Required task = Output an exact reproduction of the data.

═══

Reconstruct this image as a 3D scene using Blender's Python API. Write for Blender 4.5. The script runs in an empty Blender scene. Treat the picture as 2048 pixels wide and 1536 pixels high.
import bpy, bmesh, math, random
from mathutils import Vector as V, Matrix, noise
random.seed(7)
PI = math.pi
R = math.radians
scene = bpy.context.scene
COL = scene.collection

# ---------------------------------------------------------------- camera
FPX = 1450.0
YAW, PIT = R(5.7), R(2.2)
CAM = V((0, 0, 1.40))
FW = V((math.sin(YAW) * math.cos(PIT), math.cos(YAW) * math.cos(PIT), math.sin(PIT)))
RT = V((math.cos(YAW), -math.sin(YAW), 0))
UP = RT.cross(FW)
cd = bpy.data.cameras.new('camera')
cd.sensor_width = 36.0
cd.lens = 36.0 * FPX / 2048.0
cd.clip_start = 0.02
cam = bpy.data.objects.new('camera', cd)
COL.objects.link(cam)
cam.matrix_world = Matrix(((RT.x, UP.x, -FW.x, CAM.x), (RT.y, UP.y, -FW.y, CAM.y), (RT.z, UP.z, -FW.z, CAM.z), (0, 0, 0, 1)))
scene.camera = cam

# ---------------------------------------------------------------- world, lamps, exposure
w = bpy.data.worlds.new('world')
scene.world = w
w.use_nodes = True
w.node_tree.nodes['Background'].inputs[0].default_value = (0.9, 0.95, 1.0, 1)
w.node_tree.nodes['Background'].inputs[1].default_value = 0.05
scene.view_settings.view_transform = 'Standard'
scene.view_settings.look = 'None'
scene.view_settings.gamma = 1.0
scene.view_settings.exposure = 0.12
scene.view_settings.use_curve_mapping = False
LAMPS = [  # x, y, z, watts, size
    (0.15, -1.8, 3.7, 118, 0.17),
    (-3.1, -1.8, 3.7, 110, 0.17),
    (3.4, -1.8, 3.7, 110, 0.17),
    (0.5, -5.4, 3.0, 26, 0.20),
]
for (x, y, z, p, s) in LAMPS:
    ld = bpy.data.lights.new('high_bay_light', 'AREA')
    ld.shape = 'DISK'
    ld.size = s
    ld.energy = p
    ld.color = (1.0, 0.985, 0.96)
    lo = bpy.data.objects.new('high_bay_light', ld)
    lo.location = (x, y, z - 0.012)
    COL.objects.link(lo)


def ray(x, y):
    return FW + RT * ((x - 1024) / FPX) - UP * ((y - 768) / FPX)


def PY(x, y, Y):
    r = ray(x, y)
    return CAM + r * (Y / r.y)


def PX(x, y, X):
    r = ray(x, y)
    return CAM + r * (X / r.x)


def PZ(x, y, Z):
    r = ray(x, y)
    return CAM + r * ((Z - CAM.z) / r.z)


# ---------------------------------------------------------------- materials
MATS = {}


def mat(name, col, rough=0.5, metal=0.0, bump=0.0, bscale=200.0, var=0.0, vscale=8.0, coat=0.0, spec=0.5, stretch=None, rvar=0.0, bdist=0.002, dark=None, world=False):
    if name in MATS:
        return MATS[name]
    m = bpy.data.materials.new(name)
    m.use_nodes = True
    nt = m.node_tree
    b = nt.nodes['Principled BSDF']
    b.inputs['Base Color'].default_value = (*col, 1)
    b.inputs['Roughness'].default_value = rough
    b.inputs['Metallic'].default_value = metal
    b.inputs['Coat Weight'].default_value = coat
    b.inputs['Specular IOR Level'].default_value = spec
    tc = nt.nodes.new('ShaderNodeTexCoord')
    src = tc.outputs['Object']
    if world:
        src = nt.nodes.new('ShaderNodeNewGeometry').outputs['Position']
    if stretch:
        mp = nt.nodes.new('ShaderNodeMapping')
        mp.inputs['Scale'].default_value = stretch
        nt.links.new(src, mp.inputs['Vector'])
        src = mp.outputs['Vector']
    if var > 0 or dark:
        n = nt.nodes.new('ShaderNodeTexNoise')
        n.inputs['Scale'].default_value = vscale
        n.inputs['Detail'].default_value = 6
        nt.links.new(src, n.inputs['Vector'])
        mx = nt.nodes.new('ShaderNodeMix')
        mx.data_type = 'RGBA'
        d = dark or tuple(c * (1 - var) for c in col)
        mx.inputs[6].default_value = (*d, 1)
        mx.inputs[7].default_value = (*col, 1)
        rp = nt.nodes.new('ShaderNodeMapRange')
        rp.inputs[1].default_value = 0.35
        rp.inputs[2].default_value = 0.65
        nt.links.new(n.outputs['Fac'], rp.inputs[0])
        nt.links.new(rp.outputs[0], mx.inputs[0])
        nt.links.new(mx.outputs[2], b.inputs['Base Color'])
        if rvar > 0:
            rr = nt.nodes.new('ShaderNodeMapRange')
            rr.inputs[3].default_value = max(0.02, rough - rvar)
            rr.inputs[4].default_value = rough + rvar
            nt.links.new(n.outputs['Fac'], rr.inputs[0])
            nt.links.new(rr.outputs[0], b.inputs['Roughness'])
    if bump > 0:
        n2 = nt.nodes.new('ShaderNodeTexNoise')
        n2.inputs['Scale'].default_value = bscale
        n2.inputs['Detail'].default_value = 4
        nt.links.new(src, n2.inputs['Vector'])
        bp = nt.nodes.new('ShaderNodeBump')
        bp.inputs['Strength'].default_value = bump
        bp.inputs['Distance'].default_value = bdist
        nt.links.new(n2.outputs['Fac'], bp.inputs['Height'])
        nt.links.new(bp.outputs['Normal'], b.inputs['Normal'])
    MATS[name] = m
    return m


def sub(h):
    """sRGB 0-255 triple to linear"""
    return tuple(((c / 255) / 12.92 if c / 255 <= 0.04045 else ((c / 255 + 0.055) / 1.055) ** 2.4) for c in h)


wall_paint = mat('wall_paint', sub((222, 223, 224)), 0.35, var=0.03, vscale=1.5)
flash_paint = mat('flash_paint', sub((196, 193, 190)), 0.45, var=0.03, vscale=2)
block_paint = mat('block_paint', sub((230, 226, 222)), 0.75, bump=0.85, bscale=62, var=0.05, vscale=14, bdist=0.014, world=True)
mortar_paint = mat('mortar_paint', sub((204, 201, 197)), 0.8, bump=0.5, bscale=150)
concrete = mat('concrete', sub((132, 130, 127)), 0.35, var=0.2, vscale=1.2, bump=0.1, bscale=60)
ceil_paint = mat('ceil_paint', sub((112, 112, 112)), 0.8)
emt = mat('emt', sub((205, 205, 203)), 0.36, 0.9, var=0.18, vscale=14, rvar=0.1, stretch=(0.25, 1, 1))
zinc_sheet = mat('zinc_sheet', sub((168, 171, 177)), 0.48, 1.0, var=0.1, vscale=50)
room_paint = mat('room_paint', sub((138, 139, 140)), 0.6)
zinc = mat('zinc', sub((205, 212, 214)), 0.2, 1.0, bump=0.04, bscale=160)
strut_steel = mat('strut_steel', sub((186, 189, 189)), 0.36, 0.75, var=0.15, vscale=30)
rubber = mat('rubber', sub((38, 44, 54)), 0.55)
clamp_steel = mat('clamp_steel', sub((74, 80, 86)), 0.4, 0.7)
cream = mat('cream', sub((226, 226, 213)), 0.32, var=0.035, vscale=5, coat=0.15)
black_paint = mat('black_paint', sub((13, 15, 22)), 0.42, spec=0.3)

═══

Answer to this task =
Reconstruct this image as a 3D scene using Blender's Python API. Write for Blender 4.5. The script runs in an empty Blender scene. Treat the picture as 2048 pixels wide and 1536 pixels high.
import bpy, bmesh, math, random
from mathutils import Vector as V, Matrix, noise
random.seed(7)
PI = math.pi
R = math.radians
scene = bpy.context.scene
COL = scene.collection

# ---------------------------------------------------------------- camera
FPX = 1450.0
YAW, PIT = R(5.7), R(2.2)
CAM = V((0, 0, 1.40))
FW = V((math.sin(YAW) * math.cos(PIT), math.cos(YAW) * math.cos(PIT), math.sin(PIT)))
RT = V((math.cos(YAW), -math.sin(YAW), 0))
UP = RT.cross(FW)
cd = bpy.data.cameras.new('camera')
cd.sensor_width = 36.0
cd.lens = 36.0 * FPX / 2048.0
cd.clip_start = 0.02
cam = bpy.data.objects.new('camera', cd)
COL.objects.link(cam)
cam.matrix_world = Matrix(((RT.x, UP.x, -FW.x, CAM.x), (RT.y, UP.y, -FW.y, CAM.y), (RT.z, UP.z, -FW.z, CAM.z), (0, 0, 0, 1)))
scene.camera = cam

# ---------------------------------------------------------------- world, lamps, exposure
w = bpy.data.worlds.new('world')
scene.world = w
w.use_nodes = True
w.node_tree.nodes['Background'].inputs[0].default_value = (0.9, 0.95, 1.0, 1)
w.node_tree.nodes['Background'].inputs[1].default_value = 0.05
scene.view_settings.view_transform = 'Standard'
scene.view_settings.look = 'None'
scene.view_settings.gamma = 1.0
scene.view_settings.exposure = 0.12
scene.view_settings.use_curve_mapping = False
LAMPS = [  # x, y, z, watts, size
    (0.15, -1.8, 3.7, 118, 0.17),
    (-3.1, -1.8, 3.7, 110, 0.17),
    (3.4, -1.8, 3.7, 110, 0.17),
    (0.5, -5.4, 3.0, 26, 0.20),
]
for (x, y, z, p, s) in LAMPS:
    ld = bpy.data.lights.new('high_bay_light', 'AREA')
    ld.shape = 'DISK'
    ld.size = s
    ld.energy = p
    ld.color = (1.0, 0.985, 0.96)
    lo = bpy.data.objects.new('high_bay_light', ld)
    lo.location = (x, y, z - 0.012)
    COL.objects.link(lo)


def ray(x, y):
    return FW + RT * ((x - 1024) / FPX) - UP * ((y - 768) / FPX)


def PY(x, y, Y):
    r = ray(x, y)
    return CAM + r * (Y / r.y)


def PX(x, y, X):
    r = ray(x, y)
    return CAM + r * (X / r.x)


def PZ(x, y, Z):
    r = ray(x, y)
    return CAM + r * ((Z - CAM.z) / r.z)


# ---------------------------------------------------------------- materials
MATS = {}


def mat(name, col, rough=0.5, metal=0.0, bump=0.0, bscale=200.0, var=0.0, vscale=8.0, coat=0.0, spec=0.5, stretch=None, rvar=0.0, bdist=0.002, dark=None, world=False):
    if name in MATS:
        return MATS[name]
    m = bpy.data.materials.new(name)
    m.use_nodes = True
    nt = m.node_tree
    b = nt.nodes['Principled BSDF']
    b.inputs['Base Color'].default_value = (*col, 1)
    b.inputs['Roughness'].default_value = rough
    b.inputs['Metallic'].default_value = metal
    b.inputs['Coat Weight'].default_value = coat
    b.inputs['Specular IOR Level'].default_value = spec
    tc = nt.nodes.new('ShaderNodeTexCoord')
    src = tc.outputs['Object']
    if world:
        src = nt.nodes.new('ShaderNodeNewGeometry').outputs['Position']
    if stretch:
        mp = nt.nodes.new('ShaderNodeMapping')
        mp.inputs['Scale'].default_value = stretch
        nt.links.new(src, mp.inputs['Vector'])
        src = mp.outputs['Vector']
    if var > 0 or dark:
        n = nt.nodes.new('ShaderNodeTexNoise')
        n.inputs['Scale'].default_value = vscale
        n.inputs['Detail'].default_value = 6
        nt.links.new(src, n.inputs['Vector'])
        mx = nt.nodes.new('ShaderNodeMix')
        mx.data_type = 'RGBA'
        d = dark or tuple(c * (1 - var) for c in col)
        mx.inputs[6].default_value = (*d, 1)
        mx.inputs[7].default_value = (*col, 1)
        rp = nt.nodes.new('ShaderNodeMapRange')
        rp.inputs[1].default_value = 0.35
        rp.inputs[2].default_value = 0.65
        nt.links.new(n.outputs['Fac'], rp.inputs[0])
        nt.links.new(rp.outputs[0], mx.inputs[0])
        nt.links.new(mx.outputs[2], b.inputs['Base Color'])
        if rvar > 0:
            rr = nt.nodes.new('ShaderNodeMapRange')
            rr.inputs[3].default_value = max(0.02, rough - rvar)
            rr.inputs[4].default_value = rough + rvar
            nt.links.new(n.outputs['Fac'], rr.inputs[0])
            nt.links.new(rr.outputs[0], b.inputs['Roughness'])
    if bump > 0:
        n2 = nt.nodes.new('ShaderNodeTexNoise')
        n2.inputs['Scale'].default_value = bscale
        n2.inputs['Detail'].default_value = 4
        nt.links.new(src, n2.inputs['Vector'])
        bp = nt.nodes.new('ShaderNodeBump')
        bp.inputs['Strength'].default_value = bump
        bp.inputs['Distance'].default_value = bdist
        nt.links.new(n2.outputs['Fac'], bp.inputs['Height'])
        nt.links.new(bp.outputs['Normal'], b.inputs['Normal'])
    MATS[name] = m
    return m


def sub(h):
    """sRGB 0-255 triple to linear"""
    return tuple(((c / 255) / 12.92 if c / 255 <= 0.04045 else ((c / 255 + 0.055) / 1.055) ** 2.4) for c in h)


wall_paint = mat('wall_paint', sub((222, 223, 224)), 0.35, var=0.03, vscale=1.5)
flash_paint = mat('flash_paint', sub((196, 193, 190)), 0.45, var=0.03, vscale=2)
block_paint = mat('block_paint', sub((230, 226, 222)), 0.75, bump=0.85, bscale=62, var=0.05, vscale=14, bdist=0.014, world=True)
mortar_paint = mat('mortar_paint', sub((204, 201, 197)), 0.8, bump=0.5, bscale=150)
concrete = mat('concrete', sub((132, 130, 127)), 0.35, var=0.2, vscale=1.2, bump=0.1, bscale=60)
ceil_paint = mat('ceil_paint', sub((112, 112, 112)), 0.8)
emt = mat('emt', sub((205, 205, 203)), 0.36, 0.9, var=0.18, vscale=14, rvar=0.1, stretch=(0.25, 1, 1))
zinc_sheet = mat('zinc_sheet', sub((168, 171, 177)), 0.48, 1.0, var=0.1, vscale=50)
room_paint = mat('room_paint', sub((138, 139, 140)), 0.6)
zinc = mat('zinc', sub((205, 212, 214)), 0.2, 1.0, bump=0.04, bscale=160)
strut_steel = mat('strut_steel', sub((186, 189, 189)), 0.36, 0.75, var=0.15, vscale=30)
rubber = mat('rubber', sub((38, 44, 54)), 0.55)
clamp_steel = mat('clamp_steel', sub((74, 80, 86)), 0.4, 0.7)
cream = mat('cream', sub((226, 226, 213)), 0.32, var=0.035, vscale=5, coat=0.15)
black_paint = mat('black_paint', sub((13, 15, 22)), 0.42, spec=0.3)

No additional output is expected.